--- Start Data ---

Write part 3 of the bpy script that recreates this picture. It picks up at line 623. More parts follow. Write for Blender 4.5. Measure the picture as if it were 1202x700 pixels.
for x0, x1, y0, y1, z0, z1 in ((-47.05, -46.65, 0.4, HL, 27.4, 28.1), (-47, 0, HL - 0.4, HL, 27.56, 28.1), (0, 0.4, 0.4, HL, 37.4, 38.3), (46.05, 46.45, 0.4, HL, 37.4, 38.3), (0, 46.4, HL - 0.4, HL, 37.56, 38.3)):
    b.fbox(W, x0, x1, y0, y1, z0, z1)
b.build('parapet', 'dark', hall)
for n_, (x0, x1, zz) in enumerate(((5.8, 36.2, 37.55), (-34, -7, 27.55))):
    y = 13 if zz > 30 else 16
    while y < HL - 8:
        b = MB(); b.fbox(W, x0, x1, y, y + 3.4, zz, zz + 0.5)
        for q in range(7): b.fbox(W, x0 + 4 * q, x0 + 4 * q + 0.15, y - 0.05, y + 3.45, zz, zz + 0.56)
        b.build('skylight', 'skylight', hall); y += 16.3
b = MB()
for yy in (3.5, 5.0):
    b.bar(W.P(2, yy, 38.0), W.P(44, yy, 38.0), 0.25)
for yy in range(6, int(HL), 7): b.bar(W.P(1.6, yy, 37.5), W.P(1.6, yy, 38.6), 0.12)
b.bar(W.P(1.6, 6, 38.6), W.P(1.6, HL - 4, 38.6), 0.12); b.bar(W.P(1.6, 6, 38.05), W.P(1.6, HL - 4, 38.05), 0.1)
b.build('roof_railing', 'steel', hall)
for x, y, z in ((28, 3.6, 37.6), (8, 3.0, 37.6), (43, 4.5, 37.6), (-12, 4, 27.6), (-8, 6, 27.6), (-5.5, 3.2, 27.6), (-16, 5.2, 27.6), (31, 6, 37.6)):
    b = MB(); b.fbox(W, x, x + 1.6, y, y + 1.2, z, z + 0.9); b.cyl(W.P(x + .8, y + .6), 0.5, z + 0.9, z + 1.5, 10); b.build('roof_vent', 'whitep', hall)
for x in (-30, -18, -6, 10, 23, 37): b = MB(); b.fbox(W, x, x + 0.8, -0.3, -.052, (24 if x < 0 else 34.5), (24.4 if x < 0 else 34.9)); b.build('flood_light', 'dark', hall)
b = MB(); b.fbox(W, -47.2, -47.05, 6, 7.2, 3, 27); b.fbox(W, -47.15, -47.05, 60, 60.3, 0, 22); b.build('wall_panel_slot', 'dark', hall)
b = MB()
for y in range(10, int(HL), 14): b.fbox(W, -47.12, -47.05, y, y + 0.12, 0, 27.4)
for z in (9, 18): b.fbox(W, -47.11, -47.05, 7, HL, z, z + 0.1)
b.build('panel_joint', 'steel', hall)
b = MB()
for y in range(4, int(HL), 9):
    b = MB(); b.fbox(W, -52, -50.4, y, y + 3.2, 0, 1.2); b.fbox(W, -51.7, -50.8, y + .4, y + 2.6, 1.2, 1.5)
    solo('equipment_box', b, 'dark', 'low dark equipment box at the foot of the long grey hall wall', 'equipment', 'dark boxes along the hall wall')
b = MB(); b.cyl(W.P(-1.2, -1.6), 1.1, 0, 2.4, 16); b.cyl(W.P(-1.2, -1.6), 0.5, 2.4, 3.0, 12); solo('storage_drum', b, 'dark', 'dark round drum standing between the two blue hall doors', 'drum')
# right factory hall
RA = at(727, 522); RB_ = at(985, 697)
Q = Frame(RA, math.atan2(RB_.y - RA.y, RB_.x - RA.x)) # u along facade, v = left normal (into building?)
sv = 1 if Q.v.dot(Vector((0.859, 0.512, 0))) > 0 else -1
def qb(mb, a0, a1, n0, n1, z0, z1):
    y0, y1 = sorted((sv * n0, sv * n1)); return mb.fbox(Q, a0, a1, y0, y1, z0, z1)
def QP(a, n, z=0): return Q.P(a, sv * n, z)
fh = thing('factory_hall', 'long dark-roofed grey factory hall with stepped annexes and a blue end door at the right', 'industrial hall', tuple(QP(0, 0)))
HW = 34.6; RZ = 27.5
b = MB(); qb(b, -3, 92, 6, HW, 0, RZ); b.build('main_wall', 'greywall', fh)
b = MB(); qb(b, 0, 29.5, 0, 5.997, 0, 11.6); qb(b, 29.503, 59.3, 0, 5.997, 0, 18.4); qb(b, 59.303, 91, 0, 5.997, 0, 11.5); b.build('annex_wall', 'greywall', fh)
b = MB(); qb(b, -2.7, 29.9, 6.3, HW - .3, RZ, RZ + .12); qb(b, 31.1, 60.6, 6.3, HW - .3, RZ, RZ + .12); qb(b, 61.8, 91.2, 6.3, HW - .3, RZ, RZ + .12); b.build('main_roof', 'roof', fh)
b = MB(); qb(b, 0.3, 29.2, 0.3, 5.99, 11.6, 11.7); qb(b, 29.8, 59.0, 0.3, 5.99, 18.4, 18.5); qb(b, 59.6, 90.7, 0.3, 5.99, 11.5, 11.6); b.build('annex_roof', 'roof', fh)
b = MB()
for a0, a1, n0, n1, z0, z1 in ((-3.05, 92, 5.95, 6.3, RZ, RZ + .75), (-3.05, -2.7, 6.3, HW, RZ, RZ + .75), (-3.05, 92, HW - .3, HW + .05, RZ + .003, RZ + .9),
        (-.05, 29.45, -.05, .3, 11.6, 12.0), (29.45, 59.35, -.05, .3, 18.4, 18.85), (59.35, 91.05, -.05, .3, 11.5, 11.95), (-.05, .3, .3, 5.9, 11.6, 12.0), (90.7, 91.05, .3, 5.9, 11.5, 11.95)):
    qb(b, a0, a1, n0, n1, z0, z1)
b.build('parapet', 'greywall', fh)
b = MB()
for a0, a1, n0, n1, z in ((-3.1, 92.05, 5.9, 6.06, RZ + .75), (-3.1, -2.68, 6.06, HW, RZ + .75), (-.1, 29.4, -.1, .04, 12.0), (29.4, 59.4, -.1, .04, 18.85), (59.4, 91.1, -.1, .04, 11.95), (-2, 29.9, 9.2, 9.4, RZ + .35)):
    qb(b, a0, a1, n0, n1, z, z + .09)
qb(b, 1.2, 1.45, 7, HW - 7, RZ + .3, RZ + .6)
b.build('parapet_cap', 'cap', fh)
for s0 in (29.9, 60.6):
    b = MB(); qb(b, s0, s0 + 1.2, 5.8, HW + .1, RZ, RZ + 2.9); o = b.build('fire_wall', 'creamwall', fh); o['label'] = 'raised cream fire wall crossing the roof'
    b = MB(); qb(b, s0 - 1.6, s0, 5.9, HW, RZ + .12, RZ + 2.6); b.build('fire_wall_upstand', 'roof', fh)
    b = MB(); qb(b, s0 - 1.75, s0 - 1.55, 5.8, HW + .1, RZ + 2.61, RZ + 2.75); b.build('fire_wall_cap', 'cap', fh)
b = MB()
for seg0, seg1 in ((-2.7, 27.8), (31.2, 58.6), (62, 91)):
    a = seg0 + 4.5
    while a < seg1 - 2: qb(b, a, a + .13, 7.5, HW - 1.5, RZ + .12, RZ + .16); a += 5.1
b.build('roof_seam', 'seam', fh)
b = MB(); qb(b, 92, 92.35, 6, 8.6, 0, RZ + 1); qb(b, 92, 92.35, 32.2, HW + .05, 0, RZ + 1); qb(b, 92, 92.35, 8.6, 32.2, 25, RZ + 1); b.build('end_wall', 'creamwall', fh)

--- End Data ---

• To be done
Return the full listing, character for character.

• Output for this exercise
Write part 3 of the bpy script that recreates this picture. It picks up at line 623. More parts follow. Write for Blender 4.5. Measure the picture as if it were 1202x700 pixels.
for x0, x1, y0, y1, z0, z1 in ((-47.05, -46.65, 0.4, HL, 27.4, 28.1), (-47, 0, HL - 0.4, HL, 27.56, 28.1), (0, 0.4, 0.4, HL, 37.4, 38.3), (46.05, 46.45, 0.4, HL, 37.4, 38.3), (0, 46.4, HL - 0.4, HL, 37.56, 38.3)):
    b.fbox(W, x0, x1, y0, y1, z0, z1)
b.build('parapet', 'dark', hall)
for n_, (x0, x1, zz) in enumerate(((5.8, 36.2, 37.55), (-34, -7, 27.55))):
    y = 13 if zz > 30 else 16
    while y < HL - 8:
        b = MB(); b.fbox(W, x0, x1, y, y + 3.4, zz, zz + 0.5)
        for q in range(7): b.fbox(W, x0 + 4 * q, x0 + 4 * q + 0.15, y - 0.05, y + 3.45, zz, zz + 0.56)
        b.build('skylight', 'skylight', hall); y += 16.3
b = MB()
for yy in (3.5, 5.0):
    b.bar(W.P(2, yy, 38.0), W.P(44, yy, 38.0), 0.25)
for yy in range(6, int(HL), 7): b.bar(W.P(1.6, yy, 37.5), W.P(1.6, yy, 38.6), 0.12)
b.bar(W.P(1.6, 6, 38.6), W.P(1.6, HL - 4, 38.6), 0.12); b.bar(W.P(1.6, 6, 38.05), W.P(1.6, HL - 4, 38.05), 0.1)
b.build('roof_railing', 'steel', hall)
for x, y, z in ((28, 3.6, 37.6), (8, 3.0, 37.6), (43, 4.5, 37.6), (-12, 4, 27.6), (-8, 6, 27.6), (-5.5, 3.2, 27.6), (-16, 5.2, 27.6), (31, 6, 37.6)):
    b = MB(); b.fbox(W, x, x + 1.6, y, y + 1.2, z, z + 0.9); b.cyl(W.P(x + .8, y + .6), 0.5, z + 0.9, z + 1.5, 10); b.build('roof_vent', 'whitep', hall)
for x in (-30, -18, -6, 10, 23, 37): b = MB(); b.fbox(W, x, x + 0.8, -0.3, -.052, (24 if x < 0 else 34.5), (24.4 if x < 0 else 34.9)); b.build('flood_light', 'dark', hall)
b = MB(); b.fbox(W, -47.2, -47.05, 6, 7.2, 3, 27); b.fbox(W, -47.15, -47.05, 60, 60.3, 0, 22); b.build('wall_panel_slot', 'dark', hall)
b = MB()
for y in range(10, int(HL), 14): b.fbox(W, -47.12, -47.05, y, y + 0.12, 0, 27.4)
for z in (9, 18): b.fbox(W, -47.11, -47.05, 7, HL, z, z + 0.1)
b.build('panel_joint', 'steel', hall)
b = MB()
for y in range(4, int(HL), 9):
    b = MB(); b.fbox(W, -52, -50.4, y, y + 3.2, 0, 1.2); b.fbox(W, -51.7, -50.8, y + .4, y + 2.6, 1.2, 1.5)
    solo('equipment_box', b, 'dark', 'low dark equipment box at the foot of the long grey hall wall', 'equipment', 'dark boxes along the hall wall')
b = MB(); b.cyl(W.P(-1.2, -1.6), 1.1, 0, 2.4, 16); b.cyl(W.P(-1.2, -1.6), 0.5, 2.4, 3.0, 12); solo('storage_drum', b, 'dark', 'dark round drum standing between the two blue hall doors', 'drum')
# right factory hall
RA = at(727, 522); RB_ = at(985, 697)
Q = Frame(RA, math.atan2(RB_.y - RA.y, RB_.x - RA.x)) # u along facade, v = left normal (into building?)
sv = 1 if Q.v.dot(Vector((0.859, 0.512, 0))) > 0 else -1
def qb(mb, a0, a1, n0, n1, z0, z1):
    y0, y1 = sorted((sv * n0, sv * n1)); return mb.fbox(Q, a0, a1, y0, y1, z0, z1)
def QP(a, n, z=0): return Q.P(a, sv * n, z)
fh = thing('factory_hall', 'long dark-roofed grey factory hall with stepped annexes and a blue end door at the right', 'industrial hall', tuple(QP(0, 0)))
HW = 34.6; RZ = 27.5
b = MB(); qb(b, -3, 92, 6, HW, 0, RZ); b.build('main_wall', 'greywall', fh)
b = MB(); qb(b, 0, 29.5, 0, 5.997, 0, 11.6); qb(b, 29.503, 59.3, 0, 5.997, 0, 18.4); qb(b, 59.303, 91, 0, 5.997, 0, 11.5); b.build('annex_wall', 'greywall', fh)
b = MB(); qb(b, -2.7, 29.9, 6.3, HW - .3, RZ, RZ + .12); qb(b, 31.1, 60.6, 6.3, HW - .3, RZ, RZ + .12); qb(b, 61.8, 91.2, 6.3, HW - .3, RZ, RZ + .12); b.build('main_roof', 'roof', fh)
b = MB(); qb(b, 0.3, 29.2, 0.3, 5.99, 11.6, 11.7); qb(b, 29.8, 59.0, 0.3, 5.99, 18.4, 18.5); qb(b, 59.6, 90.7, 0.3, 5.99, 11.5, 11.6); b.build('annex_roof', 'roof', fh)
b = MB()
for a0, a1, n0, n1, z0, z1 in ((-3.05, 92, 5.95, 6.3, RZ, RZ + .75), (-3.05, -2.7, 6.3, HW, RZ, RZ + .75), (-3.05, 92, HW - .3, HW + .05, RZ + .003, RZ + .9),
        (-.05, 29.45, -.05, .3, 11.6, 12.0), (29.45, 59.35, -.05, .3, 18.4, 18.85), (59.35, 91.05, -.05, .3, 11.5, 11.95), (-.05, .3, .3, 5.9, 11.6, 12.0), (90.7, 91.05, .3, 5.9, 11.5, 11.95)):
    qb(b, a0, a1, n0, n1, z0, z1)
b.build('parapet', 'greywall', fh)
b = MB()
for a0, a1, n0, n1, z in ((-3.1, 92.05, 5.9, 6.06, RZ + .75), (-3.1, -2.68, 6.06, HW, RZ + .75), (-.1, 29.4, -.1, .04, 12.0), (29.4, 59.4, -.1, .04, 18.85), (59.4, 91.1, -.1, .04, 11.95), (-2, 29.9, 9.2, 9.4, RZ + .35)):
    qb(b, a0, a1, n0, n1, z, z + .09)
qb(b, 1.2, 1.45, 7, HW - 7, RZ + .3, RZ + .6)
b.build('parapet_cap', 'cap', fh)
for s0 in (29.9, 60.6):
    b = MB(); qb(b, s0, s0 + 1.2, 5.8, HW + .1, RZ, RZ + 2.9); o = b.build('fire_wall', 'creamwall', fh); o['label'] = 'raised cream fire wall crossing the roof'
    b = MB(); qb(b, s0 - 1.6, s0, 5.9, HW, RZ + .12, RZ + 2.6); b.build('fire_wall_upstand', 'roof', fh)
    b = MB(); qb(b, s0 - 1.75, s0 - 1.55, 5.8, HW + .1, RZ + 2.61, RZ + 2.75); b.build('fire_wall_cap', 'cap', fh)
b = MB()
for seg0, seg1 in ((-2.7, 27.8), (31.2, 58.6), (62, 91)):
    a = seg0 + 4.5
    while a < seg1 - 2: qb(b, a, a + .13, 7.5, HW - 1.5, RZ + .12, RZ + .16); a += 5.1
b.build('roof_seam', 'seam', fh)
b = MB(); qb(b, 92, 92.35, 6, 8.6, 0, RZ + 1); qb(b, 92, 92.35, 32.2, HW + .05, 0, RZ + 1); qb(b, 92, 92.35, 8.6, 32.2, 25, RZ + 1); b.build('end_wall', 'creamwall', fh)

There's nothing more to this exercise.